In 1954, he started his own commercial animation studio, Era Prods., and later Unicorn Prods as well as continuing to consult for Disney until roughly a decade before his death.
He was also known to be as wacky as Ward Kimball when it came to stunts. Mack, along with fellow cartoonists and former Disney artists Dick Shaw and Virgil Partch, once put wheels on a boat and partied on it as they drove it to Las Vegas where a waiting crane lowered it into the pool of the Sands hotel.
Another time, the trio put a train car on a barge and partied as they took it to Catalina Island. In 1961, they held a party on the last Red Car ride from Los Angeles to Long Beach while they and their guests danced to the music of Ward Kimball’s Firehouse Five Plus Two.
Pixar Malcontents. Brad Bird told The McKinsey Quarterly in 2008, “The Incredibles was everything that computer-generated animation had trouble doing. It had human characters. It had hair. It had fire. It had a massive number of sets. The technical team took one look and thought, ‘This will take ten years and cost $500 million. How are we possibly going to do this?’
“So I said, ‘Give us the black sheep. I want artists who are frustrated. I want ones who have another way of doing things that nobody’s listening to. Give us all the guys who are probably headed out the door’. A lot of them were malcontents because they saw different ways of doing things, but there was little opportunity to try them, since the established way was working very, very well.
“We gave the black sheep a chance to prove their theories, and we changed the way a number of things are done here (at Pixar). For less money per minute than was spent on the previous film, Finding Nemo, we did a movie that had three times the number of sets and had everything that was hard to do. All this because the heads of Pixar gave us leave to try crazy ideas.
“One of those ideas was that we didn’t have to make something that would work from every angle. Not all shots are created equal. Certain shots need to be perfect. Others need to be very good. And there are some that only need to be good enough to not break the spell.”
The Hanna-Barbera Philosophy. From the first issue of Exposure Sheet (July 1967), the in-house Hanna-Barbera Studio newsletter, from an article entitled “The Improbable World of Hanna-Barbera” credited to Bill Hanna and Joe Barbera comes this little tid-bit: “If there is an underlying philosophy about our cartoons, it is to project warmth and good feeling. We spoof lots of things—Hollywood, cars, television and even our own animated commercials. However, we don’t see anything funny in violence or sin. Even our villains are nice guys.
“Last week one of our writers created a particularly mean villain. This bad guy was so terrible—a mean-looking, fat, grumpy, old bulldog with a big black, waxed moustache—that we called the writer in to ask him where he had gotten the idea.
“He admitted he once had a teacher in grade school whose appearance and nature fitted a bulldog.
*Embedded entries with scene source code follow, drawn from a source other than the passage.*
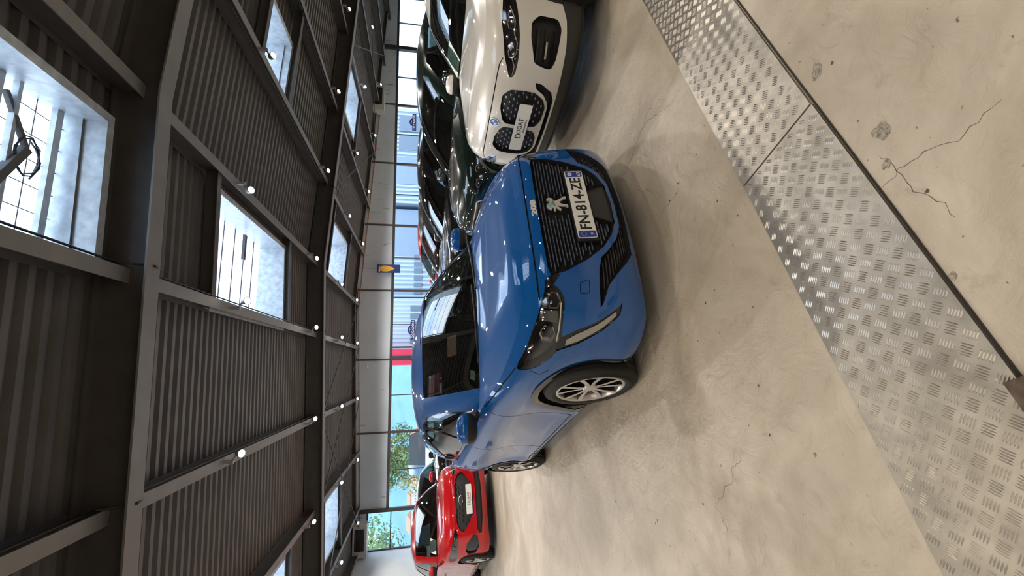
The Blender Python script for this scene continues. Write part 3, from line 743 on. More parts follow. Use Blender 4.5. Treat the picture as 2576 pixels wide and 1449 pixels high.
    for i,nm in [(0,'pillar_frame')]+[(k+1,r[0]) for k,r in enumerate(gre)]:
        t=TG[lg==i]
        if not len(t): continue
        if nm=='side_window':
            for sgn in (1,-1): surf(G,PG,t,nm,gm[nm][0],root,gm[nm][1],gm[nm][2],sgn,M_BLACK)
        elif nm in gm: surf(G,PG,t,nm,gm[nm][0],root,gm[nm][1],gm[nm][2],0,M_BLACK)
        else: surf(G,PG,t,nm,S.get('roofpaint',P),root)
    ag=np.linspace(0,G.len,200); E2=G.pos(ag,ag*0+1.)
    Rf=Cap(E2[:,0],E2[:,1],E2[:,2],S['roofz'][0],S['roofz'][1],2.4)
    domr=[(float(p[0]),float(p[1])) for p in E2[::3]]+[(0,float(E2[-1,1]))]; domr[0]=(0,float(E2[0,1]))
    PR,TR,lr=cut(Rf,domr,[],st*1.3); surf(Rf,PR,TR[lr==0],'roof',S.get('roofpaint',P),root); C['R']=Rf
    # underbody: unseen dark slab added to block light; arch liners
    hw=S['hw']; ln=S['outline'][-1][1]
    ub=MB(); ub.box(-hw+.12,hw-.12,.80,ln-.6,.20,.26); ub.box(-hw+.42,hw-.42,.16,ln-.16,.20,.5); ub.build('underbody_light_block',M_BLACK,root)
    for yc in (yf,yr):
        for sgn in (1,-1):
            q=MB(); q.lathe([(sgn*(hw-.30),.02),(sgn*(hw-.30),ra+.01),(sgn*(hw-.02),ra+.012)],36,c=(0,yc,R)); 
            # keep only the part above the sill
            V=q.v; Fk=[f for f in q.f if all(V[i][2]>.16 for i in f)]
            meshobj('wheel_arch_liner',V,Fk,M_DARK,root)
    add_wheels(root,S['wx'],(yf,yr),R,S.get('tw',.2),S['rim'],S.get('rimmat',M_ALLOY),S.get('rimdark',M_GBLACK),S.get('style',0),S.get('steer',0))
    # mirrors
    mx_,my_,mz_=S['mirror']; 
    for sgn in (1,-1):
        o=blob('door_mirror',(sgn*mx_,my_,mz_),(.112,.075,.078),.74,S.get('mirpaint',P),root,rot=sgn*-.12,m2=M_BLACK)
        b=MB(); b.bar((sgn*(mx_-.16),my_+.03,mz_-.11),(sgn*(mx_-.03),my_+.02,mz_-.06),.05,.03); b.build('mirror_arm',M_BLACK,o)
    # door handles
    for (yy,zz) in S.get('handles',[(y2-.2,.80),(y3-.1,.84)]):
        for sgn in (1,-1):
            a,b_=Sd(yy,zz); M=B.fr(sgn*a,b_,.012); q=MB(); 
            for k in range(6):
                u=(-.10+.2*k/5)*1.15; q.v+=[tuple(M@Vector((u,-.014,.014-.03*(u/.115)**4))),tuple(M@Vector((u,.014,.014-.03*(u/.115)**4))),tuple(M@Vector((u,.014,-.004-.01*(abs(u)>.105)))),tuple(M@Vector((u,-.014,-.004-.01*(abs(u)>.105))))]
            for k in range(5):
                n=k*4; q.f+=[(n,n+4,n+5,n+1),(n+1,n+5,n+6,n+2),(n+2,n+6,n+7,n+3),(n+3,n+7,n+4,n)]; q.m+=[0]*4
            q.f+=[(0,1,2,3),(20,23,22,21)]; q.m+=[0,0]
            q.build('door_handle',P,root)
    # cabin
    zb=S['gbase'][0][2]; cy0=S['gbase'][0][1]; zr_=S['roofz'][1][2]; gx=S['gbase'][5][0]-.06
    q=MB(); q.box(-gx,gx,cy0+.28,cy0+.62,zb-.30,zb-.05); q.box(-gx+.0,gx,cy0+.62,ln-.7,.26,.42); q.box(-gx-.04,-gx,cy0+.3,ln-.9,.3,zb-.02); q.box(gx,gx+.04,cy0+.3,ln-.9,.3,zb-.02)
    q.box(-.12,.12,cy0+.6,cy0+1.3,.4,.66); q.build('dashboard',M_TRIMDK,root)
    for sx in (.36,-.36):
        y0=cy0+1.25
        q=MB(); q.obox((sx,y0-.1,.55),(.24,0,0),(0,.27,.03),(0,0,.08)); q.obox((sx,y0+.25,.83),(.23,0,0),(0,.06,-.015),(0,.09,.30)); s_=q.build('front_seat',M_TRIMDK,root)
        blob('head_rest',(sx,y0+.40,zr_-.27),(.13,.055,.10),.7,M_TRIMDK,s_,12,8)
    q=MB(); q.obox((0,cy0+2.1,.58),(.58,0,0),(0,.25,0),(0,0,.08)); q.obox((0,cy0+2.42,.86),(.58,0,0),(0,.06,0),(0,.07,.28)); q.build('rear_seat',M_TRIMDK,root)
    q=MB(); cc=Vector((.36,cy0+.82,zb-.06)); q.tube([cc+Vector((.185*math.cos(t),.06*math.sin(t),.175*math.sin(t))) for t in np.linspace(0,2*PI,25)],.014,8,cap=False); q.bar(cc+Vector((-.18,0,0)),cc+Vector((.18,0,0)),.03,.05); q.bar(cc,cc+Vector((0,-.3,-.12)),.06,.06); q.build('steering_wheel',M_BLACK,root)
    q=MB(); q.box(-.11,.11,cy0+.98,cy0+1.0,zr_-.17,zr_-.11); q.build('interior_mirror',M_BLACK,root)
    return C
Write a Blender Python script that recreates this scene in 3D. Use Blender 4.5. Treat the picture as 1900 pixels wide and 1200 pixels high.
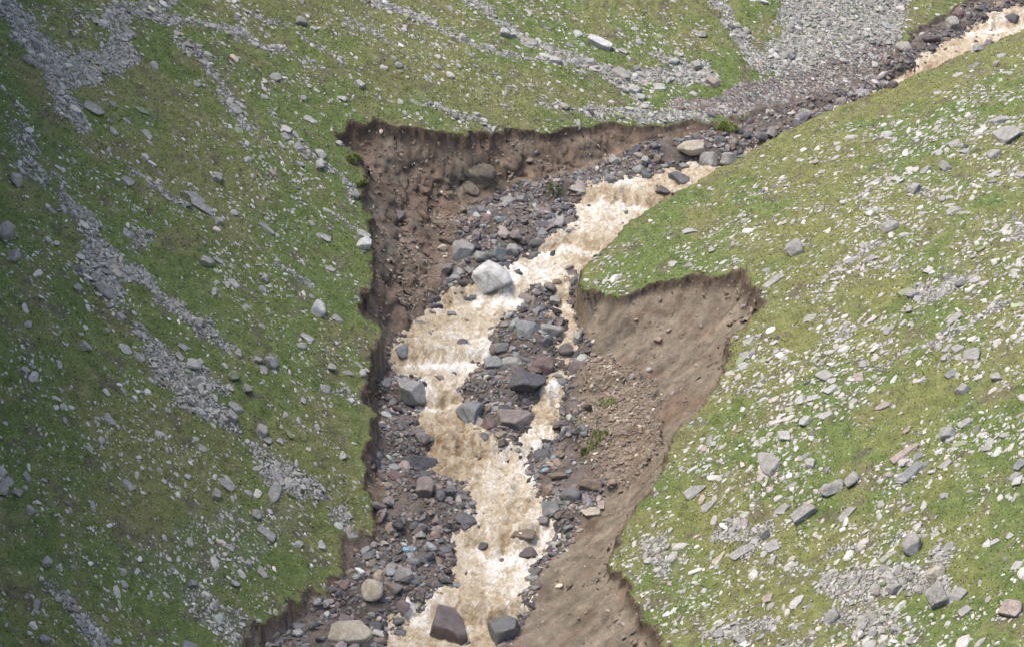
import bpy, bmesh, math, random
import numpy as np
from math import radians, sin, cos, tan, pi

# ---------------------------------------------------------------- camera, world, sun
for o in list(bpy.data.objects):
    bpy.data.objects.remove(o)
SC = bpy.context.scene
COL = SC.collection
PITCH = radians(25.0)
DIST = 150.0
CAM = np.array([0.0, -DIST * cos(PITCH), DIST * sin(PITCH)])
HFOV = radians(24.0)
cam_data = bpy.data.cameras.new("camera")
cam = bpy.data.objects.new("camera", cam_data)
COL.objects.link(cam)
cam.location = CAM
cam.rotation_euler = (radians(90) - PITCH, 0, 0)
cam_data.sensor_width = 36.0
cam_data.lens = 18.0 / tan(HFOV / 2)
cam_data.clip_start = 0.5
cam_data.clip_end = 3000
SC.camera = cam

SUN_DIR = np.array([-0.38, -0.02, 0.90])          # from the ground towards the sun
SUN_DIR /= np.linalg.norm(SUN_DIR)
SUN_EL = math.asin(SUN_DIR[2])
SUN_AZ = math.atan2(SUN_DIR[0], SUN_DIR[1])
world = bpy.data.worlds.new("World")
SC.world = world
world.use_nodes = True
wn = world.node_tree
sky = wn.nodes.new("ShaderNodeTexSky")
sky.sky_type = 'NISHITA'
sky.sun_disc = False
sky.sun_elevation = SUN_EL
sky.sun_rotation = SUN_AZ
sky.dust_density = 4.0
sky.air_density = 0.9
wn.links.new(sky.outputs[0], wn.nodes['Background'].inputs[0])
wn.nodes['Background'].inputs[1].default_value = 0.135
sun_data = bpy.data.lights.new("sun", 'SUN')
sun_data.energy = 1.25
sun_data.angle = radians(26)
sun_data.color = (1.0, 0.955, 0.89)
sun = bpy.data.objects.new("sun", sun_data)
COL.objects.link(sun)
sun.rotation_euler = (radians(90) - SUN_EL, 0, -SUN_AZ + pi)
SC.view_settings.view_transform = 'Standard'
SC.view_settings.look = 'None'
SC.view_settings.exposure = 1.42
SC.view_settings.gamma = 1.0

rng = np.random.default_rng(7)

# ---------------------------------------------------------------- helpers: camera rays, noise, polygons
FPX = 950.0 / tan(HFOV / 2)                       # photograph pixels (1900 wide) per unit slope
FWD = np.array([0, cos(PITCH), -sin(PITCH)])
UP = np.array([0, sin(PITCH), cos(PITCH)])
RIGHT = np.array([1.0, 0, 0])
BED_SLOPE = 0.20


def ray(px, py):
    d = FWD + RIGHT * ((px - 950.0) / FPX) + UP * ((600.0 - py) / FPX)
    return d


def on_bed(px, py, h=0.0):
    """Where the sight line meets the bed plane raised by h."""
    d = ray(px, py)
    t = (BED_SLOPE * CAM[1] + h - CAM[2]) / (d[2] - BED_SLOPE * d[1])
    return CAM + d * t


def to_px(P):
    q = P - CAM
    dep = q @ FWD
    return 950 + FPX * (q @ RIGHT) / dep, 600 - FPX * (q @ UP) / dep, dep


_prm = np.random.default_rng(3).permutation(512)
_prm = np.concatenate([_prm, _prm])
_ga = np.random.default_rng(4).uniform(0, 2 * pi, 512)
_gx, _gy = np.cos(_ga), np.sin(_ga)


def perlin(x, y):
    xi = np.floor(x).astype(np.int64)
    yi = np.floor(y).astype(np.int64)
    xf = x - xi
    yf = y - yi
    u = xf * xf * xf * (xf * (xf * 6 - 15) + 10)
    v = yf * yf * yf * (yf * (yf * 6 - 15) + 10)
    xi &= 511
    yi &= 511
    x1 = (xi + 1) & 511
    y1 = (yi + 1) & 511

    def g(a, b, fx, fy):
        k = _prm[_prm[a] + b]
        return _gx[k] * fx + _gy[k] * fy
    a = g(xi, yi, xf, yf)
    b = g(x1, yi, xf - 1, yf)
    c = g(xi, y1, xf, yf - 1)
    d = g(x1, y1, xf - 1, yf - 1)
    return (a + u * (b - a)) * (1 - v) + (c + u * (d - c)) * v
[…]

We often wonder where the thin line between real and unreal is drawn and by whom.
“We have never attempted to educate youngsters nor preach to them. We have just tried to entertain.”
Too Many Feathers. In the 1936 Disney short, Alpine Climbers, Mickey Mouse has a run-in with an eagle. It is never explained why the Mouse wants the eagle’s eggs.
Animator Grim Natwick was assigned to supervise that scene and immediately saw that the eagle on the model sheet had just too many feathers on it. In order to save “pencil mileage”, he requested it be redesigned with fewer feathers.
Natwick told animation historian David Johnson in 2000, “There were some real tough scenes in (that cartoon). As a matter of fact, one of them that I animated of Mickey trying to steal eagle eggs and the eagle – there was a little scrap between Mickey and the eagles – they used that as a test scene for animators who came out from the East.
“They had them re-animate that (to) see how good it was. So on that particular picture not one drawing was changed, not ONE TINY THING was changed. Nothing in the picture was changed and I got a $500 bonus on that one.”
The Felix sign is a classic! I hope the Council reconsiders.
2000? Wasn’t Natwick already gone ten years earlier?
I was unclear. Johnson’s interview with Natwick was published in 2000. It was done much earlier. I was actually at Natwick’s 100th birthday party, thanks to the generosity of my good friend and former writing partner John Cawley, where Walter Lantz was pretty hilarious. The event was videotaped but unfortunately some of the more off color stuff, including some Lantz stories, were edited out of the edition that was sold.
I remember seeing the Felix the Cat sign at the Felix Chevorlet dealers while headed to USC (The University of Southern California ) for rehearsals with the USC Trojan Marching Band (which I was a proud member of) and later to the USC Football games. That sign is always a Icon for everyone working or studying at USC.
As someone who has read Jim Korkis’s Animation Anecdotes for many years, I’d like to go on record and state that the feature is always enjoyable, and that these in particular are very good anecdotes about the world of animation. Thank you.
The sign deserves to be a historical monument, because the cat sure is.